City Manager Jane Howington said the concessions by the union will cost each of 27 firefighters $6,000 per year they would have made by working more days, or a total of $162,000 per year.

Howington did not compute the cost for the third year of the contract since it contains a 2.4-percent pay raise.

Those figures do not include salaries for the three most-junior firefighters who are paid by a three-year grant from the Federal Emergency Management Agency.

The revised contract— which has yet to be ratified by the City Council or the International Association of Fire Fighters Local 547 — would require firefighters to work 2,600 hours a year, or 50 hours per week.

It allows them to keep their hourly raises and longevity pay increases, but requires each firefighter to take one unpaid Kelly Day every 28-day pay period. This represents 13 Kelly Days per firefighter per year.

The pay deal also does not allow them Kelly Work Back Days (when a firefighter would work on another firefighter’s Kelly Day), thus eliminating a lot of uncertainty in the budgeting process.

In essence, the city accepted the union’s proposal, City Attorney Charlie Harball said. The union made the offer to cut back work hours in the face of the planned May 15 layoffs of seven firefighters.

In its current budget, the city of Kalispell was projecting that each firefighter would work a maximum of 2,834 hours a year, or 54.5 hours a week. The firefighters’ union maintained they worked fewer hours than that. The firefighters’ most recent projection was 2,742 hours a year.

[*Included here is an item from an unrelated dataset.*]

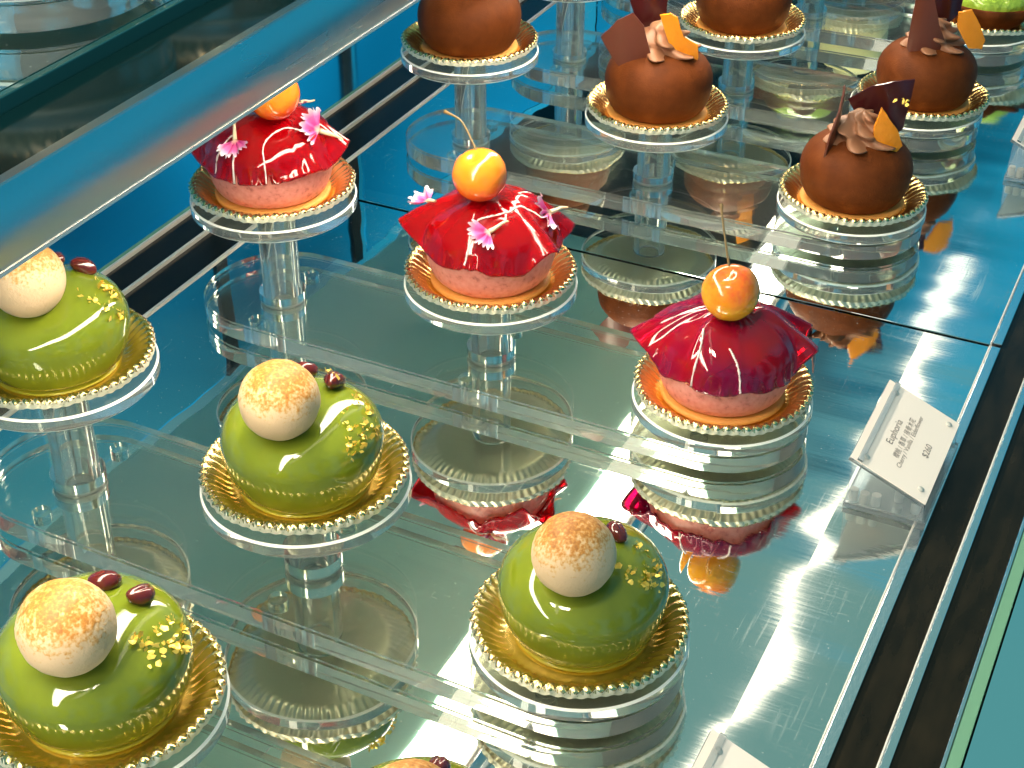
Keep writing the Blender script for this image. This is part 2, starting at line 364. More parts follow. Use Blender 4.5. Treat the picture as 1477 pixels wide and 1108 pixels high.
def slab_mesh():
    V = []; half = 2.90; n = 48; out2 = []
    for i in range(n + 1): a_ = PI / 2 + PI * i / n; out2.append((-2.9267 + SW * math.cos(a_), SW * math.sin(a_)))
    for i in range(n + 1): a_ = -PI / 2 + PI * i / n; out2.append((2.874 + SW * math.cos(a_), SW * math.sin(a_)))
    bm = bmesh.new(); vs = [bm.verts.new((x, y, ZB)) for x, y in out2]; f = bm.faces.new(vs)
    r_ = bmesh.ops.extrude_face_region(bm, geom=[f])
    for v in r_['geom']:
        if isinstance(v, bmesh.types.BMVert): v.co.z = ZT
    bmesh.ops.recalc_face_normals(bm, faces=bm.faces)
    ed = [e for e in bm.edges if e.calc_face_angle(0) > 1]
    bmesh.ops.bevel(bm, geom=ed, offset=.026, segments=2, affect='EDGES')
    me = from_bm('slab', bm, M['acrylic'], True)
    tmp = bpy.data.objects.new('tmp', me); COL.objects.link(tmp); cut = []
    for x in (-2.9267, 0):
        c_ = lathe('cut', [(0, -.2), (.29, -.2), (.29, .6), (0, .6)], M['acrylic'], 64, smooth=True)
        co = bpy.data.objects.new('cut', c_); COL.objects.link(co); co.location = (x, 0, 0); cut.append(co)
        md = tmp.modifiers.new('b', 'BOOLEAN'); md.object = co; md.operation = 'DIFFERENCE'; md.solver = 'EXACT'
    bpy.context.view_layer.update(); dg = bpy.context.evaluated_depsgraph_get()
    me2 = bpy.data.meshes.new_from_object(tmp.evaluated_get(dg)); me2.name = 'slab'
    for o in [tmp] + cut: bpy.data.objects.remove(o)
    me2.materials.clear(); me2.materials.append(M['acrylic'])
    for p in me2.polygons: p.material_index = 0
    return edges(auto(me2, 30))
XL, XM, XR = 0.0, 2.9267, 5.8007
HL, HM, HR = 1.6183, 1.1758, .4536
D_me, S_me, C_me = disc_mesh(), slab_mesh(), collar_mesh()
P_L, P_M = post_mesh(HL - .15 - .014), post_mesh(HM - .15 - .014)
F_me = auto(lathe('foot', [(0, 0), (.10, 0), (.10, .056), (0, .056)], M['acrylic'], 24), 30)
ST = {}
def stand(key, x, y, ang, label, z0=0.0):
    t = thing('cake_stand', label, 'cake stand', (x + XM, y, z0), math.radians(ang), 'three-step clear acrylic cake stands')
    link('slab', S_me, t)
    for fx in (-2.9, 0, 2.85):
        for fy in (-.62, .62): at(link('foot', F_me, t), (fx, fy, .002))
    for dx, h, P in ((XL - XM, HL, P_L), (0, HM, P_M)):
        at(link('post', P, t), (dx, 0, .008)); at(link('collar', C_me, t), (dx, 0, .006))
    for dx, h in ((XL - XM, HL), (0, HM), (XR - XM, HR)): at(link('disc', D_me, t), (dx, 0, h - .15))
    ST[key] = t
    R_ = Matrix.Rotation(math.radians(ang), 3, 'Z')
    for c, dx, h in (('L', XL - XM, HL), ('M', 0, HM), ('R', XR - XM, HR)):
        ST[key + c] = Vector((x + XM, y, z0)) + R_ @ Vector((dx, 0, h))
stand('G2', .20, -7.36, -1.0, 'clear acrylic stand at the bottom left edge carrying the largest green cake')
stand('G', .112, -4.175, -1.29, 'clear acrylic stand holding the row of three green glazed cakes')
stand('R', 0, 0, -.6, 'clear acrylic stand holding the row of three red glazed cherry cakes')
stand('C', .024, 5.1825, -.16, 'clear acrylic stand holding the front row of three brown chocolate cakes')
stand('D', .03, 8.82, 0, 'clear acrylic stand right behind the front chocolate row, holding more chocolate cakes')
stand('E', .15, 12.5, 1.5, 'clear acrylic stand at the top right corner carrying the lime topped tart')
stand('F', .1, 16.0, 0, 'clear acrylic stand farthest back, seen at the top edge right of centre')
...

In fiscal year 2010, Howington said, the firefighters worked an average of 2,810 hours, or 54 hours a week.

That year, 10 firefighters worked more than 2,810 hours and six worked more than 3,000 hours.

Under the previous contract, “you could kind of set out what you were making,” Harball said. “Some were working straight time. Some were working extra hours.”

That won’t be possible under the proposed new contract unless the city asks firefighters to work extra. “They can’t get overtime or extra hours unless management approves it,” Harball said.

Harball said that the firefighters’ union will receive the revised contract this week and would then have to ratify it through a vote of the 30-member union.

He anticipates the contract will be brought to the City Council on May 2 for council approval. 

The city agreed to pay firefighters some $90,000 to $100,000 in back pay based on the current contract, which includes pay raises and extra hours for Kelly Work Back Days.

If the revised contract is ratified, it would go into effect in mid-May, Howington said.